Selection Game for Consensus-Based Decentralized Aggregators of Distributed Energy Resources in a Blockchain Ecosystem

Aggregators can be effective in organizing distributed energy resources (DERs) for smart grids and electricity markets. The recent development of blockchain and peer-to-peer (P2P) networks provides a new ecosystem for aggregating DERs. Initial studies have mainly used off-the-shelf consensuses, which may struggle to balance node sizes and computational intensities. Moreover, the dynamics of DERs changing their selection among multiple aggregators over time are rarely considered in most related literature.
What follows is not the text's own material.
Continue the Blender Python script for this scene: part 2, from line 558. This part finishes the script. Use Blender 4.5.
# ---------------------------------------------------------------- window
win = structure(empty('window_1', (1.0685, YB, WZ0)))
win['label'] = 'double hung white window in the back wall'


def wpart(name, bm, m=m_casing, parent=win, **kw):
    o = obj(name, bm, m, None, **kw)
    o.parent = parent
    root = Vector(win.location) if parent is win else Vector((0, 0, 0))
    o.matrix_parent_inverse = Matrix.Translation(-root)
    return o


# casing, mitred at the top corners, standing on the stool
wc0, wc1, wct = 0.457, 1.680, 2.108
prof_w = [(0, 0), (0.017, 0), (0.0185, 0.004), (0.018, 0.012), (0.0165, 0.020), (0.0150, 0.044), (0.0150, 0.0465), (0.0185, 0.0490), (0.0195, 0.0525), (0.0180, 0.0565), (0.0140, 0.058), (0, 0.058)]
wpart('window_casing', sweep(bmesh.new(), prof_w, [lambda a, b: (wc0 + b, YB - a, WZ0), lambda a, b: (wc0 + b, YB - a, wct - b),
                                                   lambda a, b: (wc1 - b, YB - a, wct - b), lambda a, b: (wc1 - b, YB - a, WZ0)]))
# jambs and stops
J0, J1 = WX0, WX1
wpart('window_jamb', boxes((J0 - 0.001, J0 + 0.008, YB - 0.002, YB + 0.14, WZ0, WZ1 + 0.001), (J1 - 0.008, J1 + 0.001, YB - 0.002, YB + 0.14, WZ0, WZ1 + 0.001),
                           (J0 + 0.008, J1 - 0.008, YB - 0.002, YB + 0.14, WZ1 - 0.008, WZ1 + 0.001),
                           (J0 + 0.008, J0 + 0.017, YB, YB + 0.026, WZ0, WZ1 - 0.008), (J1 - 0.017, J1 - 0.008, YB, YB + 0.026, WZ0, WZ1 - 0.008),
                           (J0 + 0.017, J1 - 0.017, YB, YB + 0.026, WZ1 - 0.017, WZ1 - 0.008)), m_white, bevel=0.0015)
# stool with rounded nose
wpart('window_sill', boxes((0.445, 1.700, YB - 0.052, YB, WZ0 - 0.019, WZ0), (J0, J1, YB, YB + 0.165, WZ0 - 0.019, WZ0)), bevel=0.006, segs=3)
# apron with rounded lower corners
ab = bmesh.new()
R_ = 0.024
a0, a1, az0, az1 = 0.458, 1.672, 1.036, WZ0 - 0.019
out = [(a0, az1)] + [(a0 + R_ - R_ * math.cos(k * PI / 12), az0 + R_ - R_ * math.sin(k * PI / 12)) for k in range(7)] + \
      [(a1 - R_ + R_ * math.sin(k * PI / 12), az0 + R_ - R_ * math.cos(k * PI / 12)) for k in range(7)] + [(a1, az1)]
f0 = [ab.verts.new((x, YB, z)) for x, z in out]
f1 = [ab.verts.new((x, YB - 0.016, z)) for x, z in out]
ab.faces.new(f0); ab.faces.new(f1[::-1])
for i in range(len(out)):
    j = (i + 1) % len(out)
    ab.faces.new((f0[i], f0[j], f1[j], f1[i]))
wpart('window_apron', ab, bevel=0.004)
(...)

This freedom of selection, which is encouraged by the electricity market, can be better activated by a blockchain. In this study, a game-dynamic-based selection framework for multiple aggregators of DERs is proposed in a decentralized blockchain ecosystem. First, a proof-of-dual-credibility (Po2C) protocol is established so that DERs in such an aggregator can reach consensus. At the same time, for one DER node, both an unavoidable objective credit and a malicious subjective credit constitute its credibility with different weights. Then, a function with triple payoffs motivates DERs in terms of both the physical characteristics of being power supply devices and P2P nodes, the latter including consensus winning and data propagation. Third, the selection game of DERs among aggregators is modeled as an evolutionary game under replicator dynamics to find equilibrium. Numerical simulations with two and four aggregators show general stability in the selection game of DERs. Performance achieved with different consensuses and incentives are compared as well. The framework shows its great potential to organize DERs in a decentralized but aggregated mechanism in open electricity markets.